Archive for October, 2011

Signs Evident of Impending Crash?

The fact that the market crashes from time to time is indisputable. And with the rapid growth of globalization, there is a very good argument that these crashes will increase in frequency and severity as we go forward. To this end, there is no doubt. The question is when will these crashes occur? Some might say that a crash will occur when there is exceedingly bad news. But, whose job is it to determine what level of bad the term exceedingly represents?

Truth be told, there are many different potential catalysts that can cause a crash. Right now, we have three or four of these catalysts out there. But in reviewing previous crashes, it is plain to see that the catalysts are very diverse in nature. However, diverse catalysts be damned, there are two factors that always seem to be present. The first is an over-optimistic exuberance where the market trades up on hopes and emotions as opposed to real numbers and realistic expectations.

The second is a lack of shorts in the market. I know it sounds funny and that you would think the reverse would be true. But, it is not. You see, the short side traders are almost exclusively professionals and institutions. As professional traders, they are very likely, if not almost certainly going to scale out of their short positions. Scaling out means that they will buy back their short positions in pieces at different levels as the market or specific stock trades down.

Normally, these levels are determined by technical analysis. Due to this process, the shorts actually stabilize the downward movement of the market by their purchasing on the way down at support levels. This helps prevent a crash. The participation of the shorts helps the market to trade down in more of a “stairway” looking charting movement as opposed to an “elevator shaft” downward movement that is a crash.

Today, both of these two factors are present in the market. Each of the past three rallies has been powered by an over abundance of optimism. In the current rally, the spark was word that both Germany and France have agreed that they need to sit down and work out a plan to help stabilize and secure capitalization of the European banks. The market rallies 1000 DOW points simply because two parties decide to talk? What if they can’t come to an agreement? What if the plan they hatch is not big enough? What if it simply doesn’t work? We are this excited about the fact they are going to talk? And we did not know this? This is news? Good enough to run the DOW 1000 points? Kind of optimistic aren’t we?

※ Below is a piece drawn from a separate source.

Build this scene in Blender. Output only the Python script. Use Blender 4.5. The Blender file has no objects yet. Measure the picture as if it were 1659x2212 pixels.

The rally prior to this one was powered by expectations that the Fed was going to possibly initiate QE3 which the Fed had already made clear that it was not going to do. Prior to the rally, the Fed even said that it was going to use a tactic called “The Twist.” Yet investors still bought up the market like crazy with the hopes that the Fed had been lying and was going to surprise us with QE3. The Fed did the “Twist” and not QE3 and the market sold off hard. Same type of thing happened the time before that too. There is just way too much optimism again…..and still!

The other note of concern is that each of the last three rallies has started with short squeezes chasing the shorts out of the market. This is evident with the speed of the rally and how quickly the volume dies out on it. This is very typical of a bull rally in a bear market. At some point in time, enough shorts are missing from the market and as we approach a support level, we break it aggressively because there is no one at the support to buy. As we approach the next support level we again see no buyers because no one is short. Next thing you know, we are falling off a cliff with supports being broken like a hot knife goes through melted butter! Then, it is on…..a crash!

Now, I am not necessarily predicting a coming crash. I am just saying that the two major factors that must be in place are in place right now! TREAD CAREFULLY!!!